- _Problem to work on_: Return the material below in full and exactly.

- _Raw data_:
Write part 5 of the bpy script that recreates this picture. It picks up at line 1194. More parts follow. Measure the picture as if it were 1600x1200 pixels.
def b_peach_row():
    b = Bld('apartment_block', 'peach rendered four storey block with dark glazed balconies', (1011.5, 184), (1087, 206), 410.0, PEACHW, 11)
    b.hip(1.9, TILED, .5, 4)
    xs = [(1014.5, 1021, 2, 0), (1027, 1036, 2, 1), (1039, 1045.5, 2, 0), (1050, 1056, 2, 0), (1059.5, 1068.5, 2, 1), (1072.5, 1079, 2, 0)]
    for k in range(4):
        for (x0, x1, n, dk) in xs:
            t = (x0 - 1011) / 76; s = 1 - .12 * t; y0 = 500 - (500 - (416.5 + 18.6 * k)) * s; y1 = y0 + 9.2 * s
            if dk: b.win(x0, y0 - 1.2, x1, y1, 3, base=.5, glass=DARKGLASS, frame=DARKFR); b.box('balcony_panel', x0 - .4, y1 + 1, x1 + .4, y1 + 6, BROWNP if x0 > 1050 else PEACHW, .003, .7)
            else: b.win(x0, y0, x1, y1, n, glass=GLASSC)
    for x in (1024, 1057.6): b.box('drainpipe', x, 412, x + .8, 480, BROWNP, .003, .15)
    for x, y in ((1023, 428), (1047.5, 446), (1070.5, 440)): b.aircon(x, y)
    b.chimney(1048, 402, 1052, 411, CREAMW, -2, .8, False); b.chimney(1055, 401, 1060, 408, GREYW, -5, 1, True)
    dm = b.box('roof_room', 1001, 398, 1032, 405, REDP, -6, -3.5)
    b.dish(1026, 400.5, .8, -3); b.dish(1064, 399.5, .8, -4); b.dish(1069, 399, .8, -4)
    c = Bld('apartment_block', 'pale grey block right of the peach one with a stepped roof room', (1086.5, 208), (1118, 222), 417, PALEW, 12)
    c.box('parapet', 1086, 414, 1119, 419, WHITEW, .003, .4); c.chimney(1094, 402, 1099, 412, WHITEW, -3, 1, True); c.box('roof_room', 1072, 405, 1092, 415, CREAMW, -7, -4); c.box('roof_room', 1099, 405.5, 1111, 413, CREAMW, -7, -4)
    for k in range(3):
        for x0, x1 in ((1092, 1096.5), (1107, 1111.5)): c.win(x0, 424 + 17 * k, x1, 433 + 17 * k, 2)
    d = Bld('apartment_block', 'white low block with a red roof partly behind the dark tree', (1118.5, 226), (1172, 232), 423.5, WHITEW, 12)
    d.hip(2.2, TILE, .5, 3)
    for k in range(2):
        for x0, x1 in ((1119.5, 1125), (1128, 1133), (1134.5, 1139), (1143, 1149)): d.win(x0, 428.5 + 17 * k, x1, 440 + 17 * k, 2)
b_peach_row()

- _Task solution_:
Write part 5 of the bpy script that recreates this picture. It picks up at line 1194. More parts follow. Measure the picture as if it were 1600x1200 pixels.
def b_peach_row():
    b = Bld('apartment_block', 'peach rendered four storey block with dark glazed balconies', (1011.5, 184), (1087, 206), 410.0, PEACHW, 11)
    b.hip(1.9, TILED, .5, 4)
    xs = [(1014.5, 1021, 2, 0), (1027, 1036, 2, 1), (1039, 1045.5, 2, 0), (1050, 1056, 2, 0), (1059.5, 1068.5, 2, 1), (1072.5, 1079, 2, 0)]
    for k in range(4):
        for (x0, x1, n, dk) in xs:
            t = (x0 - 1011) / 76; s = 1 - .12 * t; y0 = 500 - (500 - (416.5 + 18.6 * k)) * s; y1 = y0 + 9.2 * s
            if dk: b.win(x0, y0 - 1.2, x1, y1, 3, base=.5, glass=DARKGLASS, frame=DARKFR); b.box('balcony_panel', x0 - .4, y1 + 1, x1 + .4, y1 + 6, BROWNP if x0 > 1050 else PEACHW, .003, .7)
            else: b.win(x0, y0, x1, y1, n, glass=GLASSC)
    for x in (1024, 1057.6): b.box('drainpipe', x, 412, x + .8, 480, BROWNP, .003, .15)
    for x, y in ((1023, 428), (1047.5, 446), (1070.5, 440)): b.aircon(x, y)
    b.chimney(1048, 402, 1052, 411, CREAMW, -2, .8, False); b.chimney(1055, 401, 1060, 408, GREYW, -5, 1, True)
    dm = b.box('roof_room', 1001, 398, 1032, 405, REDP, -6, -3.5)
    b.dish(1026, 400.5, .8, -3); b.dish(1064, 399.5, .8, -4); b.dish(1069, 399, .8, -4)
    c = Bld('apartment_block', 'pale grey block right of the peach one with a stepped roof room', (1086.5, 208), (1118, 222), 417, PALEW, 12)
    c.box('parapet', 1086, 414, 1119, 419, WHITEW, .003, .4); c.chimney(1094, 402, 1099, 412, WHITEW, -3, 1, True); c.box('roof_room', 1072, 405, 1092, 415, CREAMW, -7, -4); c.box('roof_room', 1099, 405.5, 1111, 413, CREAMW, -7, -4)
    for k in range(3):
        for x0, x1 in ((1092, 1096.5), (1107, 1111.5)): c.win(x0, 424 + 17 * k, x1, 433 + 17 * k, 2)
    d = Bld('apartment_block', 'white low block with a red roof partly behind the dark tree', (1118.5, 226), (1172, 232), 423.5, WHITEW, 12)
    d.hip(2.2, TILE, .5, 3)
    for k in range(2):
        for x0, x1 in ((1119.5, 1125), (1128, 1133), (1134.5, 1139), (1143, 1149)): d.win(x0, 428.5 + 17 * k, x1, 440 + 17 * k, 2)
b_peach_row()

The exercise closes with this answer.